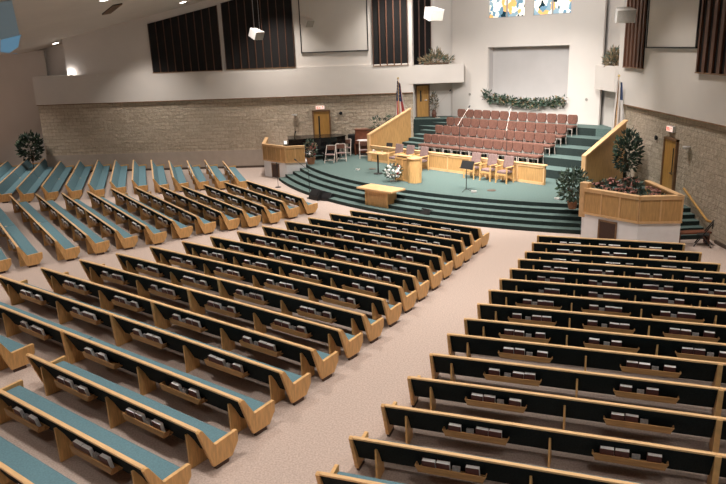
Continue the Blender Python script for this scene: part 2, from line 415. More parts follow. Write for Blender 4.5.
for v, z, lb in ((-5.0, 5.15, 'small round fitting on the white wall left of the niche garland'), (4.8, 5.05, 'small round fitting on the white wall right of the niche garland')):
    o = MB(); o.T = Matrix.Rotation(rad(90), 4, 'X'); o.lathe([(.01, 0), (.09, 0), (.09, .05), (.01, .05)], n=12)
    tag(o.build('wall_sensor', 'grille', loc=st(v, u0, z), rotz=SROT), lb, 'wall fitting')
# ceiling fittings
for x, y, lb in ((-14.15, 41.0, 'lit round ceiling downlight near the ceiling vent'), (-12.14, 51.3, 'lit round ceiling downlight above the leftmost slatted panel'), (-23.7, 56.3, 'lit round ceiling downlight over the left recess')):
    z = ceil_z(x); t = thing('downlight', lb, 'ceiling light', (x, y, z), 0, 'round ceiling downlights'); t.rotation_euler = (0, -math.atan(.2037), 0)
    MB().lathe([(.20, -.03), (.34, -.05), (.34, 0), (.20, 0)], n=20).build('trim_ring', 'speaker', t)
    MB().lathe([(.01, -.045), (.22, -.045), (.22, -.02), (.01, -.02)], n=20).build('lamp', 'lamp', t)
t = thing('ceiling_vent', 'dark rectangular air vent in the sloping ceiling', 'vent', (-15.25, 45.4, ceil_z(-15.25)-.02), 0)
t.matrix_world = Matrix.Translation(t.location) @ Matrix.Rotation(-math.atan(.2037), 4, 'Y') @ Matrix.Rotation(rad(33), 4, 'Z')
MB().box(-.28, .28, -1.6, 1.6, -.04, .02).build('backing', 'blackmatte', t)
m_ = MB()
for i in range(7): m_.box(-.28+.085*i, -.25+.085*i, -1.6, 1.6, -.08, -.03)
m_.build('slats', 'framewood', t)
# blue glow at the left, added as emissive patches under the ceiling
for nm_, pts_, m_ in (('window_3', [(-21.6, 46.3), (-22.3, 47.5), (-27.5, 57.6), (-26.2, 52.4), (-22.9, 46.1)], 'blue_glow'),  # emissive patch added for the blue glow
                      ('window_4', [(-16.0, 33.9), (-21.5, 45.8), (-22.8, 46.0), (-21.5, 42.0), (-17.2, 33.0)], 'blue_glow_dim')):  # weaker emissive patch added for the blue glow
    sk = struct(MB().prism(pts_, 'z', 0, .02).build(nm_, m_))
    for v in sk.data.vertices: v.co.z = ceil_z(v.co.x)-.05
# lamp of the recess over the stone wall
l = bpy.data.lights.new('recess_lamp', 'POINT'); l.energy = 26; l.color = (1, .95, .9); l.shadow_soft_size = .06
o = bpy.data.objects.new('recess_lamp', l); COL.objects.link(o); o.location = lw(-14.35, -.22, 7.85)
t = thing('recess_uplight', 'small bright uplight on the ledge of the left recess', 'light', lw(-14.35, -.2, 7.64), -LH)
MB().lathe([(.06, 0), (.08, .08), (.06, .1)], n=10).build('housing', 'speaker', t)

# ---------------------------------------------------------------- stage parapets and boxes
def wallseg(mb, p, q, z0, z1, th, mi=0, off=0):
    p = Vector((p[0], p[1], 0)); q = Vector((q[0], q[1], 0)); d = (q-p).normalized(); n = Vector((-d.y, d.x, 0))
    a, b, c, e = p+n*off, q+n*off, q+n*(off+th), p+n*(off+th)
    mb.prism([(a.x, a.y), (b.x, b.y), (c.x, c.y), (e.x, e.y)], 'z', z0, z1, mi)
def gallery(name, label, line, base_poly, npan, zt=2.33, zb=1.18, dark=None):
    t = thing(name, label, 'stage enclosure')
    b = MB().prism(base_poly, 'z', 0, 1.16); bb = b.build('base', 'basewhite', t)
    w = MB(); c = MB(); s_ = MB()
    for (p, q), n in zip(zip(line, line[1:]), npan):
        wallseg(w, p, q, zb, zt, .16, off=-.02)
        wallseg(c, p, q, zt, zt+.06, .26, off=-.07)
        P_, Q_ = Vector((*p, 0)), Vector((*q, 0)); L = (Q_-P_).length
        for i in range(n+1):
            a = P_+(Q_-P_)*max(0, min(1, i/n-.03/L)); e = P_+(Q_-P_)*max(0.0, min(1, i/n+.03/L))
            wallseg(s_, a[:2], e[:2], zb+.08, zt-.08, .03, off=-.05)
        wallseg(s_, p, q, zb, zb+.1, .03, off=-.06); wallseg(s_, p, q, zt-.1, zt, .03, off=-.06)
    w.build('parapet', 'panelwood', t); s_.build('stiles', 'cap', t); c.build('capping', 'cap', t)
    if dark:
        (p, q, f0, f1) = dark; P_, Q_ = Vector((*p, 0)), Vector((*q, 0)); a = P_+(Q_-P_)*f0; e = P_+(Q_-P_)*f1
        d = MB(); wallseg(d, a[:2], e[:2], 0.04, .98, .05, off=-.03); dd = d.build('opening', 'darkwood', t)
        fr = MB(); g = (Q_-P_).normalized()*.07
        wallseg(fr, (a-g)[:2], a[:2], 0, 1.06, .06, off=-.05); wallseg(fr, e[:2], (e+g)[:2], 0, 1.06, .06, off=-.05); wallseg(fr, (a-g)[:2], (e+g)[:2], .98, 1.06, .06, off=-.05)
        fr.build('opening_frame', 'framewood', t)
    return t
A, B, C_ = (-7.07, 49.94), (-5.25, 48.06), (-3.88, 48.14)
gallery('piano_enclosure', 'wood-panelled enclosure on white base, around the black piano', [(-7.3, 53.7), A, B, C_],
        [(-7.3, 53.7), A, B, C_, (-3.7, 49.6), (-3.6, 53.6)], (5, 5, 2), dark=(A, B, .38, .66))
A2, B2, C2, D2 = (10.23, 30.49), (11.91, 28.33), (13.68, 28.17), (13.62, 31.6)
t = gallery('flower_enclosure', 'wood-panelled enclosure on white base, holding the pink potted flowers', [A2, B2, C2, D2],
        [A2, B2, C2, D2, (12, 32.6), (10.4, 31.2)], (3, 2, 4), dark=(A2, B2, .33, .62))
p_ = MB(); p_.T = Matrix.Translation((10.32, 30.62, 0)) @ Matrix.Rotation(-SH, 4, 'Z'); p_.box(-.2, .2, -.16, .16, 1.0, 2.62); p_.build('corner_post', 'cap', t, .02)
# choir rail
t = thing('choir_railing', 'long low oak panelled railing in front of the choir seats', 'railing', tuple(S0), SROT)
MB().box(-7.0, 7.35, -.06, .1, 1.0, 2.08).build('panelling', 'panelwood', t)
MB().box(-7.05, 7.42, -.12, .17, 2.08, 2.15).build('capping', 'cap', t, .015)
s_ = MB().box(-7, 7.35, -.09, -.06, 1, 1.14).box(-7, 7.35, -.09, -.06, 1.96, 2.08)
for i in range(9): s_.box(-7+14.28*i/8, -6.92+14.28*i/8, -.09, -.06, 1, 2.08)
s_.build('stiles', 'cap', t)
def wing(label, v, hand):
    t = thing('stair_parapet', label, 'parapet', tuple(S0), SROT, 'sloping parapets beside the choir steps')
    poly = [(-.1, 1.0), (-.1, 2.84), (4.22, 4.32), (4.22, 1.0)]
    MB().prism([(a, b) for a, b in poly], 'x', v-.07, v+.07).build('panelling', 'panelwood', t)
    MB().prism([(-.16, 2.82), (4.26, 4.30), (4.26, 4.40), (-.16, 2.92)], 'x', v-.13, v+.13).build('capping', 'cap', t)
    MB().box(v-.12, v+.12, -.16, .0, 1.0, 2.86).build('newel_post', 'cap', t, .015)
wing('oak parapet rising beside the left choir steps', -7.15, 1)
wing('oak parapet rising beside the right choir steps', 9.8, -1)

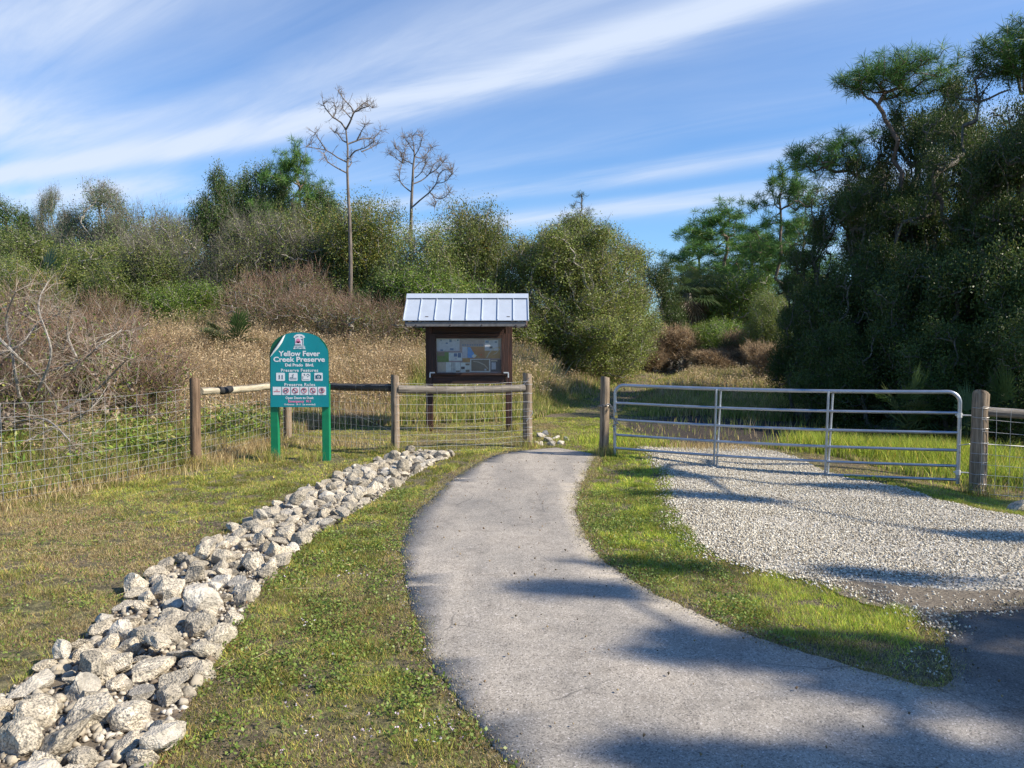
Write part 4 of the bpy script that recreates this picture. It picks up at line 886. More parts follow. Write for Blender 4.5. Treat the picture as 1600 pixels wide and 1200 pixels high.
# ================================================================== vegetation generators
def ell_points(ells, n, r, bias=0.55, cull=0.0, seed=0):
    """points inside a union of ellipsoids (cx,cy,cz,rx,ry,rz[,weight])"""
    w_ = np.array([e[3] * e[4] * e[5] * (e[6] if len(e) > 6 else 1) for e in ells]) ** 0.75; w_ /= w_.sum()
    k = r.choice(len(ells), n * 2, p=w_); E = np.array([e[:6] for e in ells])[k]
    d = r.normal(size=(n * 2, 3)); d /= np.linalg.norm(d, axis=1, keepdims=True)
    q = r.random((n * 2, 1)) ** bias
    P = E[:, :3] + d * q * E[:, 3:]
    if cull:
        f = vnoise(P[:, 0] * 0.8 + seed, P[:, 2] * 0.9 + P[:, 1] * 0.5, seed); P = P[f > cull]
    return P[:n]
def skeleton(root, trunk, pts, kpath=0.25, rtip=0.008, exp=0.42):
    """connect crown points to the trunk polyline; returns node positions, parent index, radius"""
    N = [np.array(p, float) for p in trunk]; par = [-1] + list(range(len(trunk) - 1)); plen = [0.0]
    for a, b in zip(N[:-1], N[1:]): plen.append(plen[-1] + np.linalg.norm(b - a))
    top = N[-1]; base = N[0]
    axis_d = np.array([min(np.linalg.norm(p - q) for q in N) for p in pts]); order = np.argsort(axis_d)
    tot = len(N) + len(pts); A = np.zeros((tot, 3)); A[:len(N)] = N; PLn = np.zeros(tot); PLn[:len(N)] = plen; PR_ = np.zeros(tot, int); PR_[:len(N)] = par
    m = len(N)
    for i in order:
        p = pts[i]; d = np.linalg.norm(A[:m] - p, axis=1)
        dn = A[:m, 2] - p[2]
        c = d + kpath * PLn[:m] * 0.5 + np.maximum(dn, 0) * 0.5
        j = int(np.argmin(c)); A[m] = p; PR_[m] = j; PLn[m] = PLn[j] + d[j]; m += 1
    cnt = np.ones(tot)
    for i in range(tot - 1, 0, -1): cnt[PR_[i]] += cnt[i] if PR_[i] >= 0 else 0
    rad = rtip * cnt ** exp
    return A, PR_, rad, cnt
def branch_mesh(name, A, P, rad, m_, sides=5, wig=0.06, seed=0, rmax=None, taper_trunk=None, cnt=None):
    r = np.random.default_rng(seed); k = np.arange(1, len(A)); p0 = A[P[k]]; p1 = A[k]
    r0 = np.minimum(rad[P[k]], rad[k] * 1.7); r1 = rad[k]
    if rmax: r0 = np.minimum(r0, rmax); r1 = np.minimum(r1, rmax)
    L = np.linalg.norm(p1 - p0, axis=1, keepdims=True); q = r.normal(size=p0.shape) * wig * L
    m1 = p0 * 0.6667 + p1 * 0.3333 + q; m2 = p0 * 0.3333 + p1 * 0.6667 - q * 0.6
    ra = r0 * 0.667 + r1 * 0.333; rb_ = r0 * 0.333 + r1 * 0.667
    V, F = tubes(np.vstack([p0, m1, m2]), np.vstack([m1, m2, p1]), np.concatenate([r0, ra, rb_]), np.concatenate([ra, rb_, r1]), sides)
    return new_mesh(name, V, F, m_, smooth=True)
def leaves(C, n_per, spread, L, W, cols, r, up=0.3, flat=1.0, hsun=None):
    n = len(C) * n_per; P = np.repeat(C, n_per, 0) + r.normal(size=(n, 3)) * spread * np.array([1, 1, flat])
    d = r.normal(size=(n, 3)); d[:, 2] = d[:, 2] * 0.7 + up * 0.3; d /= np.linalg.norm(d, axis=1, keepdims=True)
    nn = r.normal(size=(n, 3)); nn[:, 2] += up * 2; s = np.cross(d, nn); s /= np.linalg.norm(s, axis=1, keepdims=True) + 1e-9
    l = (L * r.uniform(0.65, 1.25, n))[:, None]; w_ = (W * r.uniform(0.7, 1.2, n))[:, None]
    V = np.stack([P, P + d * l * 0.45 + s * w_ * 0.5, P + d * l, P + d * l * 0.45 - s * w_ * 0.5], 1)
    F = np.arange(n * 4).reshape(-1, 4)
    cc = np.array([c[:3] for c in cols]); pw = np.array([c[3] for c in cols], float); pw /= pw.sum()
    base = cc[r.choice(len(cc), len(C), p=pw)]                    # colour per cluster
    ind = cc[r.choice(len(cc), n, p=pw)]
    c = np.repeat(base, n_per, 0) * 0.6 + ind * 0.4; c = c * r.uniform(0.75, 1.25, (n, 1))
    return V.reshape(-1, 3), F, np.repeat(c, 4, 0)
def twigs(C, n_per, L, rad, r, up=0.5, col=((0.32, 0.27, 0.23, 1),), out_from=None, bends=2, fork=True):
    """fine curved twigs as flat-sided slivers from points C"""
    n = len(C) * n_per; P = np.repeat(C, n_per, 0)
    d = r.normal(size=(n, 3)); 
    if out_from is not None:
        o = P - np.array(out_from); o /= np.linalg.norm(o, axis=1, keepdims=True) + 1e-9; d = d * 0.6 + o * 0.9
    d[:, 2] += up; d /= np.linalg.norm(d, axis=1, keepdims=True)
    l = L * r.uniform(0.5, 1.3, n)[:, None]
    P0 = [P]; P1 = []; R0 = [np.full(n, rad)]; R1 = []
    m1 = P + d * l * 0.5; d2 = d + r.normal(size=(n, 3)) * 0.35; d2 /= np.linalg.norm(d2, axis=1, keepdims=True); e = m1 + d2 * l * 0.5
    segs = [(P, m1, rad, rad * 0.7), (m1, e, rad * 0.7, rad * 0.35)]
    if fork:
        for _ in range(2):
            d3 = d + r.normal(size=(n, 3)) * 0.7; d3 /= np.linalg.norm(d3, axis=1, keepdims=True); q = P + d * l * r.uniform(0.2, 0.7, (n, 1))
            segs.append((q, q + d3 * l * 0.45, rad * 0.6, rad * 0.3))
    V, F = tubes(np.vstack([s[0] for s in segs]), np.vstack([s[1] for s in segs]), np.concatenate([np.full(n, s[2]) for s in segs]), np.concatenate([np.full(n, s[3]) for s in segs]), 3)
    cc = np.array([c[:3] for c in col]); pw = np.array([c[3] for c in col], float); pw /= pw.sum()
    c = cc[r.choice(len(cc), len(V) // 6, p=pw)] * r.uniform(0.7, 1.25, (len(V) // 6, 1))
    return V, F, np.repeat(c, 6, 0)
def join_geo(parts):
    Vs, F3, F4, Cs = [], [], [], []; k = 0
    for V, F, c in parts:
        Vs.append(V); Cs.append(c); (F4 if F.shape[1] == 4 else F3).append(F + k); k += len(V)
    Fs = ([np.vstack(F4)] if F4 else []) + ([np.vstack(F3)] if F3 else [])
    return np.vstack(Vs), Fs, np.vstack(Cs)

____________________

• Task description
Select the lines from the entries that include the word "Blender".

• Completed exercise
Continue the Blender Python script for this scene: part 2, from line 415. More parts follow. Write for Blender 4.5.
Write part 4 of the bpy script that recreates this picture. It picks up at line 886. More parts follow. Write for Blender 4.5. Treat the picture as 1600 pixels wide and 1200 pixels high.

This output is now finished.